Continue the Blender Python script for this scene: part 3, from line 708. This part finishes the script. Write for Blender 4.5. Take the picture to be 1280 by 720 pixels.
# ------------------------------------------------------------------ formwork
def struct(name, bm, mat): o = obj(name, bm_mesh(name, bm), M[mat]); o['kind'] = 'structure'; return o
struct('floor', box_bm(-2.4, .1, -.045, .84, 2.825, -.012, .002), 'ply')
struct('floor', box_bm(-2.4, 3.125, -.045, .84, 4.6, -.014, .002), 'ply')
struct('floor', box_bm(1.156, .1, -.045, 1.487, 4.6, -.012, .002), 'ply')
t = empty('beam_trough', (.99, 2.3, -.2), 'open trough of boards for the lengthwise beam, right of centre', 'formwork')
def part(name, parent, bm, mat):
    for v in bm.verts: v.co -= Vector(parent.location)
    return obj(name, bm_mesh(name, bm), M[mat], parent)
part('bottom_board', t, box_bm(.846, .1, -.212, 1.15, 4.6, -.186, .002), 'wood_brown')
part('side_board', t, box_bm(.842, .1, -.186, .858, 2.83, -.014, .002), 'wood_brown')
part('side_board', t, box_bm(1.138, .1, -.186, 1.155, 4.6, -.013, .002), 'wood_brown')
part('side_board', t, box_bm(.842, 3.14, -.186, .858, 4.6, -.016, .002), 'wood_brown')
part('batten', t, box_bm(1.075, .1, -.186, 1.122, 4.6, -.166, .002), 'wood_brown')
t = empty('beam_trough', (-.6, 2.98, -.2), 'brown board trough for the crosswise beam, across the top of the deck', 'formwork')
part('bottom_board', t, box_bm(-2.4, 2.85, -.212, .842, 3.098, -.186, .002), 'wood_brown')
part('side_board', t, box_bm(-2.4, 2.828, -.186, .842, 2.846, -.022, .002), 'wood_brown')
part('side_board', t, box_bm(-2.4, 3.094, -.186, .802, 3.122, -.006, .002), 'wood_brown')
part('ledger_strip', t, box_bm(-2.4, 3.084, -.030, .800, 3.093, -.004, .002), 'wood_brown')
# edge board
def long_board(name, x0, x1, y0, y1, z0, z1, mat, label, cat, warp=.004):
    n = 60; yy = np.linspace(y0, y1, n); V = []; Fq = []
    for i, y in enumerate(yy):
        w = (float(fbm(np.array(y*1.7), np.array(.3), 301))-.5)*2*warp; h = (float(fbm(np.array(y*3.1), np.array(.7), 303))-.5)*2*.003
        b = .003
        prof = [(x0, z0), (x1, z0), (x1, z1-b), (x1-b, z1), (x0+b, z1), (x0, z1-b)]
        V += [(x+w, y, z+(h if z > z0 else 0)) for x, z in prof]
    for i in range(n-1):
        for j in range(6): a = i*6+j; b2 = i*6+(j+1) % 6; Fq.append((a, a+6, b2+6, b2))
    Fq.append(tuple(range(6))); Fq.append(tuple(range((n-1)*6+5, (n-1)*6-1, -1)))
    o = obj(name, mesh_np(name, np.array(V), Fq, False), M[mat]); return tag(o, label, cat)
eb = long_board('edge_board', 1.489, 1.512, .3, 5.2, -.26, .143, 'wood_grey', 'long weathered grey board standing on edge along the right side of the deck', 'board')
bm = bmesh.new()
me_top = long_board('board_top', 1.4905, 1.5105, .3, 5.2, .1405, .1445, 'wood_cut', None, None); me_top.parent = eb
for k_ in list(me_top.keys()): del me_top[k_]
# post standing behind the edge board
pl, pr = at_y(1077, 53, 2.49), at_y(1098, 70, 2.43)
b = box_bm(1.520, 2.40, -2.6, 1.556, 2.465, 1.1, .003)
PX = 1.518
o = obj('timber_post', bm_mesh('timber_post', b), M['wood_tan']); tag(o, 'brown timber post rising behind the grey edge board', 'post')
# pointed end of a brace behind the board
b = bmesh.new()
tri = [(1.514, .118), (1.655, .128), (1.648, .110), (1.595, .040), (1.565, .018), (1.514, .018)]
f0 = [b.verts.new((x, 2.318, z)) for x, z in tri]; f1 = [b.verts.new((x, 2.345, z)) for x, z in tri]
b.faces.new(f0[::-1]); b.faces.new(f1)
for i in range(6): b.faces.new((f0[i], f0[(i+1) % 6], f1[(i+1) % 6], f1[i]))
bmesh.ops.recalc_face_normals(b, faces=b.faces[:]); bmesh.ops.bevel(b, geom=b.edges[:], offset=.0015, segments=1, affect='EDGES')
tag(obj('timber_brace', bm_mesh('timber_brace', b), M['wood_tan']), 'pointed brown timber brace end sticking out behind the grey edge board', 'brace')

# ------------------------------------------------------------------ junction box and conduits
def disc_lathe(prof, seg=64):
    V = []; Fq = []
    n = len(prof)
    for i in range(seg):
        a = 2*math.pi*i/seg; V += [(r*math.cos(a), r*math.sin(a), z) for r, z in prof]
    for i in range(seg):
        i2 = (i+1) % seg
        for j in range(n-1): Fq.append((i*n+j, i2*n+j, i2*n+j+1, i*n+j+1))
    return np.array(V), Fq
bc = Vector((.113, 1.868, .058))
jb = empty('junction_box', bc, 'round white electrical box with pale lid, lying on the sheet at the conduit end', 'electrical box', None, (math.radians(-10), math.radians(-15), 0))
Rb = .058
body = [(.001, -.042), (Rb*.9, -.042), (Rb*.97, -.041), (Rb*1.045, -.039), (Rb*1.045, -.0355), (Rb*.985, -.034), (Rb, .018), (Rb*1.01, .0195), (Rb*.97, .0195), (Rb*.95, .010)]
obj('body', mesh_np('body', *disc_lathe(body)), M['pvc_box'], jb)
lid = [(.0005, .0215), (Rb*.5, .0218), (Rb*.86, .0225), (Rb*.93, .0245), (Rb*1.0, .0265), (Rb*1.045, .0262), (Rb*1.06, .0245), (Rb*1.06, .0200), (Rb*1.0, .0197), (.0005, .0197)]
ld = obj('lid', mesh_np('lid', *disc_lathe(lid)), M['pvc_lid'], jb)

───

§ Directive:
Without changing a word, restate the whole listing.

§ Solution for this problem:
Continue the Blender Python script for this scene: part 3, from line 708. This part finishes the script. Write for Blender 4.5. Take the picture to be 1280 by 720 pixels.
# ------------------------------------------------------------------ formwork
def struct(name, bm, mat): o = obj(name, bm_mesh(name, bm), M[mat]); o['kind'] = 'structure'; return o
struct('floor', box_bm(-2.4, .1, -.045, .84, 2.825, -.012, .002), 'ply')
struct('floor', box_bm(-2.4, 3.125, -.045, .84, 4.6, -.014, .002), 'ply')
struct('floor', box_bm(1.156, .1, -.045, 1.487, 4.6, -.012, .002), 'ply')
t = empty('beam_trough', (.99, 2.3, -.2), 'open trough of boards for the lengthwise beam, right of centre', 'formwork')
def part(name, parent, bm, mat):
    for v in bm.verts: v.co -= Vector(parent.location)
    return obj(name, bm_mesh(name, bm), M[mat], parent)
part('bottom_board', t, box_bm(.846, .1, -.212, 1.15, 4.6, -.186, .002), 'wood_brown')
part('side_board', t, box_bm(.842, .1, -.186, .858, 2.83, -.014, .002), 'wood_brown')
part('side_board', t, box_bm(1.138, .1, -.186, 1.155, 4.6, -.013, .002), 'wood_brown')
part('side_board', t, box_bm(.842, 3.14, -.186, .858, 4.6, -.016, .002), 'wood_brown')
part('batten', t, box_bm(1.075, .1, -.186, 1.122, 4.6, -.166, .002), 'wood_brown')
t = empty('beam_trough', (-.6, 2.98, -.2), 'brown board trough for the crosswise beam, across the top of the deck', 'formwork')
part('bottom_board', t, box_bm(-2.4, 2.85, -.212, .842, 3.098, -.186, .002), 'wood_brown')
part('side_board', t, box_bm(-2.4, 2.828, -.186, .842, 2.846, -.022, .002), 'wood_brown')
part('side_board', t, box_bm(-2.4, 3.094, -.186, .802, 3.122, -.006, .002), 'wood_brown')
part('ledger_strip', t, box_bm(-2.4, 3.084, -.030, .800, 3.093, -.004, .002), 'wood_brown')
# edge board
def long_board(name, x0, x1, y0, y1, z0, z1, mat, label, cat, warp=.004):
    n = 60; yy = np.linspace(y0, y1, n); V = []; Fq = []
    for i, y in enumerate(yy):
        w = (float(fbm(np.array(y*1.7), np.array(.3), 301))-.5)*2*warp; h = (float(fbm(np.array(y*3.1), np.array(.7), 303))-.5)*2*.003
        b = .003
        prof = [(x0, z0), (x1, z0), (x1, z1-b), (x1-b, z1), (x0+b, z1), (x0, z1-b)]
        V += [(x+w, y, z+(h if z > z0 else 0)) for x, z in prof]
    for i in range(n-1):
        for j in range(6): a = i*6+j; b2 = i*6+(j+1) % 6; Fq.append((a, a+6, b2+6, b2))
    Fq.append(tuple(range(6))); Fq.append(tuple(range((n-1)*6+5, (n-1)*6-1, -1)))
    o = obj(name, mesh_np(name, np.array(V), Fq, False), M[mat]); return tag(o, label, cat)
eb = long_board('edge_board', 1.489, 1.512, .3, 5.2, -.26, .143, 'wood_grey', 'long weathered grey board standing on edge along the right side of the deck', 'board')
bm = bmesh.new()
me_top = long_board('board_top', 1.4905, 1.5105, .3, 5.2, .1405, .1445, 'wood_cut', None, None); me_top.parent = eb
for k_ in list(me_top.keys()): del me_top[k_]
# post standing behind the edge board
pl, pr = at_y(1077, 53, 2.49), at_y(1098, 70, 2.43)
b = box_bm(1.520, 2.40, -2.6, 1.556, 2.465, 1.1, .003)
PX = 1.518
o = obj('timber_post', bm_mesh('timber_post', b), M['wood_tan']); tag(o, 'brown timber post rising behind the grey edge board', 'post')
# pointed end of a brace behind the board
b = bmesh.new()
tri = [(1.514, .118), (1.655, .128), (1.648, .110), (1.595, .040), (1.565, .018), (1.514, .018)]
f0 = [b.verts.new((x, 2.318, z)) for x, z in tri]; f1 = [b.verts.new((x, 2.345, z)) for x, z in tri]
b.faces.new(f0[::-1]); b.faces.new(f1)
for i in range(6): b.faces.new((f0[i], f0[(i+1) % 6], f1[(i+1) % 6], f1[i]))
bmesh.ops.recalc_face_normals(b, faces=b.faces[:]); bmesh.ops.bevel(b, geom=b.edges[:], offset=.0015, segments=1, affect='EDGES')
tag(obj('timber_brace', bm_mesh('timber_brace', b), M['wood_tan']), 'pointed brown timber brace end sticking out behind the grey edge board', 'brace')

# ------------------------------------------------------------------ junction box and conduits
def disc_lathe(prof, seg=64):
    V = []; Fq = []
    n = len(prof)
    for i in range(seg):
        a = 2*math.pi*i/seg; V += [(r*math.cos(a), r*math.sin(a), z) for r, z in prof]
    for i in range(seg):
        i2 = (i+1) % seg
        for j in range(n-1): Fq.append((i*n+j, i2*n+j, i2*n+j+1, i*n+j+1))
    return np.array(V), Fq
bc = Vector((.113, 1.868, .058))
jb = empty('junction_box', bc, 'round white electrical box with pale lid, lying on the sheet at the conduit end', 'electrical box', None, (math.radians(-10), math.radians(-15), 0))
Rb = .058
body = [(.001, -.042), (Rb*.9, -.042), (Rb*.97, -.041), (Rb*1.045, -.039), (Rb*1.045, -.0355), (Rb*.985, -.034), (Rb, .018), (Rb*1.01, .0195), (Rb*.97, .0195), (Rb*.95, .010)]
obj('body', mesh_np('body', *disc_lathe(body)), M['pvc_box'], jb)
lid = [(.0005, .0215), (Rb*.5, .0218), (Rb*.86, .0225), (Rb*.93, .0245), (Rb*1.0, .0265), (Rb*1.045, .0262), (Rb*1.06, .0245), (Rb*1.06, .0200), (Rb*1.0, .0197), (.0005, .0197)]
ld = obj('lid', mesh_np('lid', *disc_lathe(lid)), M['pvc_lid'], jb)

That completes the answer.